The 1913 income tax, authorized by the newly ratified 16th Amendment, combined reduced tariffs promising lower consumer prices with a modest income tax to make up the revenue loss. It was a winning recipe, especially since the new income tax entirely exempted most of the U.S. population. Even the modest top rate of 7% didn’t kick in until a taxpayer reached $16 million in income, measured in today’s currency. (Although, as everyone knows, that part didn’t last long.)
For Wilson, prioritizing tariff reduction had been the work of a lifetime. As a southerner raised in Virginia, Georgia, and the Carolinas, he was steeped in anti-tariff tradition. The South’s textile economy, heavily dependent on exports, got no benefit from protectionist trade barriers. The young Wilson’s first overt political act, at 25, was testifying against agricultural tariffs at a field hearing of the U.S. Tariff Commission in Atlanta. During his years on the faculty and as president of Princeton University, he repeatedly criticized protective tariffs in his writings and speeches.
He began his political career by running for New Jersey governor in 1910. That race came only a year after a Republican Congress passed the widely unpopular Payne-Aldrich Tariff Act. Two months after its enactment, Wilson penned a lengthy article in the North American Review, deriding the law as “the ugly face of monopoly [and] special privilege.” The magazine’s publisher (and Wilson campaign booster), George Harvey, agreed with him that the “country is red-hot over the tariff atrocity.” Harvey encouraged the fledgling candidate to hammer on this major national issue during his statewide race.
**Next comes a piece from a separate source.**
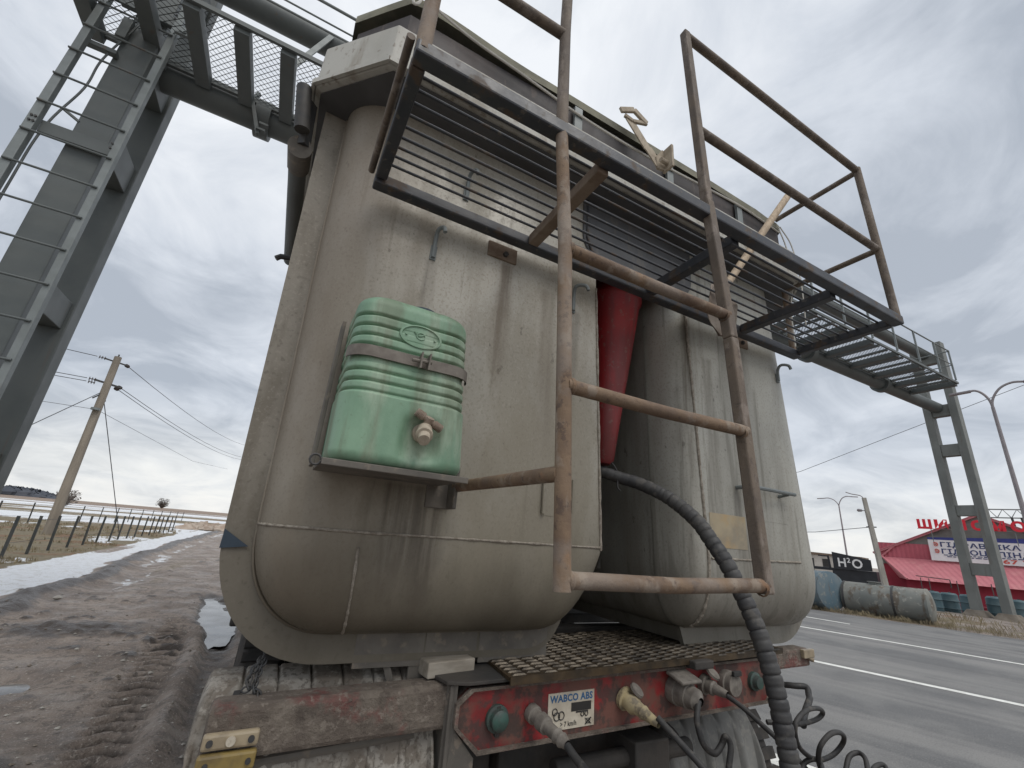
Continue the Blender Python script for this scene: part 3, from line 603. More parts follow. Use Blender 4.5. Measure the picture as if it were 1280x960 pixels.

Timing is everything in politics, as Wilson discovered in 1910. It became the Democrats’ year across the nation, thanks in large measure to the Payne-Aldrich Tariff Act. The law’s far-reaching effects hit consumers, businesses, and farmers alike with hefty price increases on hundreds of items. It was an intensely partisan issue, too: The final vote in the House fell almost strictly along party lines. In the Senate, not a single Democrat voted for the legislation.
Especially unfortunate for Republican candidates was the fact that the nation’s 2,600 daily and weekly newspapers were among the hardest hit by the new tariffs. They now faced sky-high prices on newsprint after Taft used his discretion under the new law to impose a 25% retaliatory tariff on lower-cost Canadian newsprint. Unsurprisingly, thousands of editors and publishers now mounted their own retaliation in the form of spirited assaults on Republicans everywhere. On Election Day 1910, Wilson rode to victory on a national Democratic wave.
When Wilson won the Democratic nomination and the presidency two years later, he carried the anti-tariff torch with him. His impressive success with tariff reform in 1913 ensured that lowering tariffs would remain a Democratic staple. A young Franklin D. Roosevelt, who served Wilson as assistant secretary of the Navy, was helped to the White House by the Republicans’ catastrophic blunder in the Smoot-Hawley Tariff Act of 1930. By raising the average tariff rate to nearly 60%, Smoot-Hawley ignited a worldwide trade war and cut the real value of international trade by more than 50% between 1929 and 1933.
Scalded by accusations that their tariff policy had helped turn the 1929 recession into the Great Depression, Republicans gradually gave up protectionism. By the final decades of the 20th century, they were the party of free trade, willing to reduce America’s tariff barriers unilaterally as an inducement to other countries to lower theirs.
Now, as the Trump administration again reverses Republican tariff policy, Wilson’s anti-tariff arguments are once more at the forefront. Democrats have found their voice on trade, consistently arguing for consumers and against higher prices, while Republicans find themselves suddenly divided. Will next year’s elections resemble Wilson’s debut in the 1910 midterm election year?
Time will tell. Meanwhile, one thing is certain: Somewhere, the original progressive tariff slayer is smiling.